Japan’s Takata Corp., which is caught in the biggest recall in automotive history, denied it had estimated the cost of its worldwide recall of its faulty airbags, after a Bloomberg report cited unidentified sources to say the company could face $24 billion in costs.

"We have not announced anything to the effect of the report, and it is untrue that we have calculated the estimated costs (of the recall)," the Tokyo-based company said in a statement Thursday, according to Channel News Asia.

On Wednesday, a source close to Takata told Bloomberg on the condition of anonymity that the company’s recall would involve 287.5 million air bag inflators. The source added that Takata and its automaker clients were still trying to work out how the costs would be shared.
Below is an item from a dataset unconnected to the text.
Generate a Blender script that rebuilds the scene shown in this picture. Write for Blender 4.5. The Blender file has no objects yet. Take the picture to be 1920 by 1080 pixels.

Takata's shares plunged 20 percent after the report but were in positive territory Thursday, closing up 5.8 percent.

So far, the faulty air bags have been linked to 11 deaths and about 100 injuries, with nine of those deaths in the United States. The defective air bags have been known to explode with excessive force and shoot out metal shrapnel into the cabin of a car. The defect is caused by moisture seeping into the inflators, according to Orbital ATK, a Virginia-based research firm hired by a coalition of 10 U.S. automakers to investigate the issue.

Approximately 34 million vehicles are potentially affected in the U.S., and another 7 million have been recalled worldwide already. In November, Takata agreed to pay a fine of $70 million for safety violations to U.S. highways regulators — a penalty that could be increased up to $130 million.

Takata said it was difficult to determine the recall cost because the investigation into the cause of the exploding air bag inflators was still underway.